The album opens with “Ascension,” a quirky banger of a rap track courtesy of Vince Staples that reflects one aspect of the aforementioned theme: trying to party and live it up in the moment before the harsh cruelties of reality come raining down on your parade. It’s a fun song, and Vince gets in some pretty clever lines reflecting his typical disdain for authority. A similar motif is found in “Momentz,” the album’s obligatory De La Soul collaboration, although it is less political and more playful, focusing on having fun with your closest friends. It’s an appreciable sentiment, but the beat is kind of obnoxious and not one of the stronger tunes on the album, overall. On the other side of the coin, the most political song on the album is “Let Me Out,” which is also easily its strongest song. The song features guest vocals from gospel singer Mavis Staples and rapper Pusha T, and the song focuses on Pusha’s anxieties and fears in the climate of Trump’s presidency, begging for some kind of solace from Mavis that he won’t die a tragic early death from racially-motivated violence. The music and vocals are dramatic and haunting, and Pusha T’s verses convey a legitimate sense of fear and anxiety, creating what is easily the biggest emotional gut-punch of the record.

Other songs focus on our ability to bond with others in different scenarios, such as “Strobelite,” a collaboration with soul singer Peven Everett. The quirky dance beat accents a song about how human beings need to overcome their hard-hearted nature and meaningfully bond with each other, and Everett’s vocal performance is fantastic, adding a soulful sense of sincerity to the message. “Submission” is another song in this vain about two lovers who are struggling to bond with each other through tough times, with it being an absolutely fantastic duet between R&B singer Kelela and rapper Danny Brown. You can really sense the drama and conflict between the two as they play off of each other perfectly, especially with Danny giving what is probably the best guest verse he’s ever done. “Andromeda,” another song about finding a romantic connection with others, is a more romantic track driven mainly by its spacey dance beat and by Damon Albarn’s vocals, although rapper D.R.A.M. does give some nice falsettos to accentuate the melodies. Another highlight is “Carnival,” a song with an intensely dramatic beat complimented by R&B singer Anthony Hamilton, about his involvement in a relationship that feels full of empty promises and hollow feelings, much like the experience of a cheap carnival.

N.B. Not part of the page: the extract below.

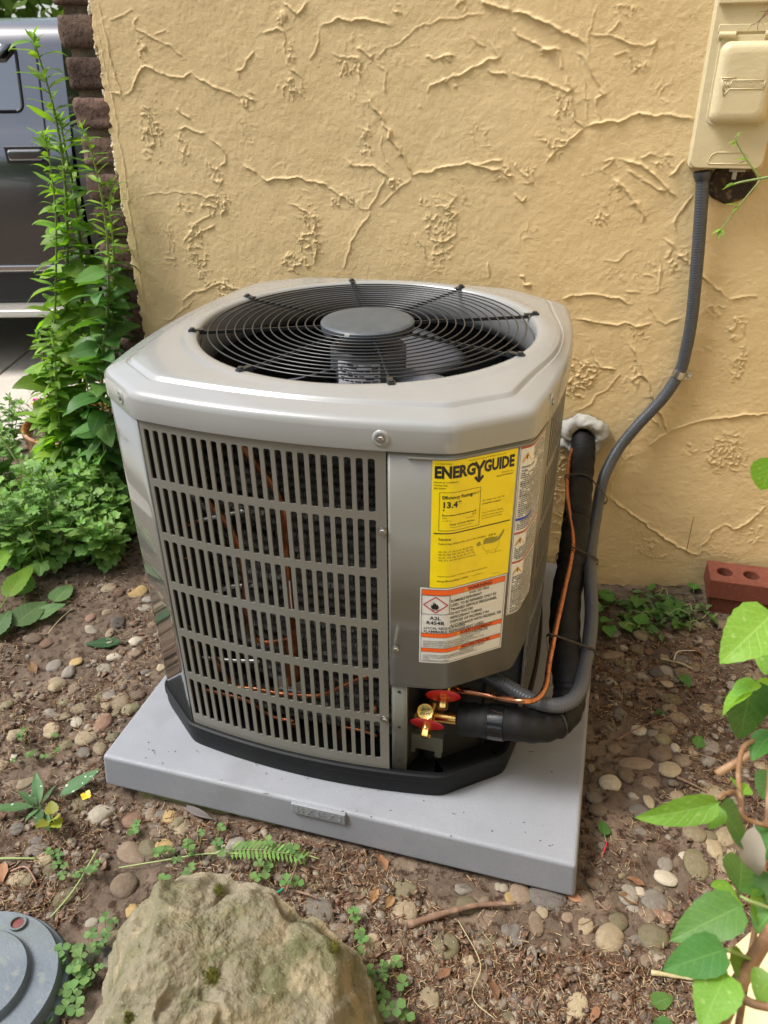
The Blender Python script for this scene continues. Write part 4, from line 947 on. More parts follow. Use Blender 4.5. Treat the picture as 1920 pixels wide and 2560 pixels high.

Conversely, not every track is an immediate winner. The song “Hallelujah Money,” while well-intentioned in its critique of Trump’s planned border wall, is a musically clumsy song that kind of wastes singer Benjamin Clementine’s commanding vocal presence. It tries to go for a fairy tale vibe, but the beat’s various elements come together in an incoherent disorienting fashion. “Sex Murder Party” is similarly odd and underwhelming, having no obvious place given the intended ideas of the record and is basically just a filler song not worth mentioning.

While there’s plenty to like about the album, there’s some issues with the overall piece that feel hard to ignore, but they’re not apparent at first. The experience of listening to the album feels pretty good, with more good songs than bad songs, but when you zoom out and look at the intended big picture of Humanz, much of the album feels like it doesn’t fit together. I can see the different moods and approaches to the idea of humans bonding with each other working in a sort of musical anthology sense, but when looking at the whole, there’s a handful of elements that feel incongruous with everything else. “Saturnz Barz,” a collaboration with dance hall artist Popcaan, is a really cool and unique song on its own, but it doesn’t have any immediate place in the overall motif of the record. “Charger” is a similar example of a song that, while being good on its own (probably the strongest beat on the record), has no immediately obvious place in the record. Songs like this, along with the myriad of perspectives on the record, makes it kind of odd when it gets to the album closer “We Got The Power,” a call for love and unity among all human beings that is an obvious attempt to tie the various ideas together, but it almost doesn’t come together, although the song itself does grow on you after a few listens.

If there’s one other noticeable issue I have, it’s with the presence of Damon Albarn himself. While he’s a great songwriter and does deliver some solid work on this record, his presence has a tendency to feel diminished and diluted on Humanz. I get that his creative input is generally to come up with broad musical outlines and get all the talent together so they can go wild on his ideas, but the best Gorillaz material is an ideally balanced mixed of both Albarn and his guests. On this album, however, perhaps due to the massive number of collaborators featured, he has a tendency to awkwardly disappear into the background.

Overall, while the album is flawed and has some issues that can’t be ignored, I do think Humanz works more often than it doesn’t. While the big picture of the record can be a bit awkward and clumsy at times, most of the songs on their own are fun, dramatic, and emotional, with certain tracks being able to step toe-to-toe with Gorillaz’ best.

Verdict: Buy it. It feels good to have Gorillaz back, and I look forward to more from them in the future. 

Humanz is available from Warner Bros. Records on CD, vinyl, digital download, and online streaming.